ユーザーは個人情報を握られ
プライバシーは丸裸になった

 中世の教会は、人びとが真実だと信じるものにたいして大きな影響力を行使していたかもしれないが、個人の行動や考えを監視する今日のようなツールは持っていなかった。そのようなプライバシーを丸裸にすることのできる新しいテクノロジーは、技術的な富を生み出す核となっている。個人データは、デジタル時代の原材料なのである。アリババの創業者ジャック・マーは「21世紀の電気」としての個人データの活用を考えている。

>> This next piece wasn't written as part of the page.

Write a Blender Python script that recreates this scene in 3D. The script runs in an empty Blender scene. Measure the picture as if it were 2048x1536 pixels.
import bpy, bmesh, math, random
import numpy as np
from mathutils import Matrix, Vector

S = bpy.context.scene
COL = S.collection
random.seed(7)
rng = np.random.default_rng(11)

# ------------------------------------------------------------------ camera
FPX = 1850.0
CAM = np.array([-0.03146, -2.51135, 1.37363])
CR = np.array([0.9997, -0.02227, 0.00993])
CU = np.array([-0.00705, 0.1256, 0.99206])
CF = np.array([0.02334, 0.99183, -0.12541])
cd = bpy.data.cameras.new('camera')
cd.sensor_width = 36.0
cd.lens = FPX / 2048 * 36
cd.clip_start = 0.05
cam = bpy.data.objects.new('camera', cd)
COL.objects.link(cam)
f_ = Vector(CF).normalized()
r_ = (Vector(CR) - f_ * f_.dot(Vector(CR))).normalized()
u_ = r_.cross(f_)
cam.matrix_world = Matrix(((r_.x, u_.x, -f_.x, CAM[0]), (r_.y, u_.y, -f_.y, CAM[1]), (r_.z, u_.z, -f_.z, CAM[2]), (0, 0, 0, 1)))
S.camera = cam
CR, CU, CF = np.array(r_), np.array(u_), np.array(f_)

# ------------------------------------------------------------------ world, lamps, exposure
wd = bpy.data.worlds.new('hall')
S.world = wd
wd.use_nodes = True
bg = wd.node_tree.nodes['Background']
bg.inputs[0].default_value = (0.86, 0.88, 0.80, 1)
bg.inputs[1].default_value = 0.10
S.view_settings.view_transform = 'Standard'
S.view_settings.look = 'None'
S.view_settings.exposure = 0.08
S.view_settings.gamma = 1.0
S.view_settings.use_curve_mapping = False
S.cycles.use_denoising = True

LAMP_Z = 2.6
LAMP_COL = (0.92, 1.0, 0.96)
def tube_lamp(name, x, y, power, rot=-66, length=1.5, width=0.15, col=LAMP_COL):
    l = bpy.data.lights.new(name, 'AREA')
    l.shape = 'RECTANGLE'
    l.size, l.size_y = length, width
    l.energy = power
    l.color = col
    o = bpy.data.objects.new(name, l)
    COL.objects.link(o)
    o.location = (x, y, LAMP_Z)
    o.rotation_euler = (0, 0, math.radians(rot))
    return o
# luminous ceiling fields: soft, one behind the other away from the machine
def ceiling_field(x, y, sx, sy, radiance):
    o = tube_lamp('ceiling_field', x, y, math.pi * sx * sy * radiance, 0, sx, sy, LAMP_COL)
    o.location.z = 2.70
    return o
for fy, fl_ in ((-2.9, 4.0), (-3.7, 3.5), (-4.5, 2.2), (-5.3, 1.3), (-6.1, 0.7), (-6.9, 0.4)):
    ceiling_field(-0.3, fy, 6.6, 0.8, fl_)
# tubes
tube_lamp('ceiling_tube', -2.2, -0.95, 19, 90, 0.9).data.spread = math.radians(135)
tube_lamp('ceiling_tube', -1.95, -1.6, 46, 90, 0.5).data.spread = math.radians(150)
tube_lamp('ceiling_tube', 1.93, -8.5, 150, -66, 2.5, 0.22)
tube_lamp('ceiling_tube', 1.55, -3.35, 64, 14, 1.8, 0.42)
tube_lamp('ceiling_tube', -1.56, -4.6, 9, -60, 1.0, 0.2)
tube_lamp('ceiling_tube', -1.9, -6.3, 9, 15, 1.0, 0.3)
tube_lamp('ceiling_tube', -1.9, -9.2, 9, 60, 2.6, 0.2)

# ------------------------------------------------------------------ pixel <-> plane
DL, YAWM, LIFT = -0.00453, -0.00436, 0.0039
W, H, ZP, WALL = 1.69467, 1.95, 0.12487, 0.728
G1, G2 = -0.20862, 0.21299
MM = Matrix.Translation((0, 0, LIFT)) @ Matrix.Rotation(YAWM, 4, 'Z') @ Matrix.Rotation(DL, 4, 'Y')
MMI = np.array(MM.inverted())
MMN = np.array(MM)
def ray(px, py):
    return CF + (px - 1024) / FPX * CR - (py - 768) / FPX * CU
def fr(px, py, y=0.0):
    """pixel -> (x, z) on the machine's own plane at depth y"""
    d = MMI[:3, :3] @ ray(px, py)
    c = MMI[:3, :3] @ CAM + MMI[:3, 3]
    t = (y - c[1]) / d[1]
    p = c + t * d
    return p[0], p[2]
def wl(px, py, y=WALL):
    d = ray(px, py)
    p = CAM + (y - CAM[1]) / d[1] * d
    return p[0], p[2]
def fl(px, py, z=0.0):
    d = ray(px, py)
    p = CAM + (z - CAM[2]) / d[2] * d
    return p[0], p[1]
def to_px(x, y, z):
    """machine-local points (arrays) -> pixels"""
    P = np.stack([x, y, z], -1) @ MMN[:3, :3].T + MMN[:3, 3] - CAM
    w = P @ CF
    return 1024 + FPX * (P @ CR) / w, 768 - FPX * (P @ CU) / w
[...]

 アリババをはじめ、フェイスブック、グーグル、微信(WeChat)などの「スーパープラットフォーム」は、デジタル経済を舵取りしようとする人たちのゲートキーパー(門番)として主に機能しており、経済全体のかなりの部分へのアクセスを管理することができる。この立場は、ユーザーの個人情報を収集するうえで大きな力となりうる。

 グーグルやフェイスブックなどのゲートキーパーがこうして情報収集を行っているとき、「私たちの行動は製品に変換されている」という見方もある。そうしたかたちで集められた個人データは、いまやヨーロッパのGDPの最大20%を占めており、その重要性が高まるにつれ、私たちは農奴のような暮らしを送るようになる。

 ガスパール・ケーニヒというフランスのアナリストがそれを「デジタル封建制」と表現している。私たちの日常生活は、もはや私たちだけのものではなくなり、否応なく商品化されているのである。

 もちろん、これはすべての大手テック企業が当然の目標としているところであり、「VR(バーチャル・リアリティ)の父」とも呼ばれるジャロン・ラニアーが述べているように、すべては「不気味さを浸透させ、正しきパラノイアを喚起する」のに役立つ。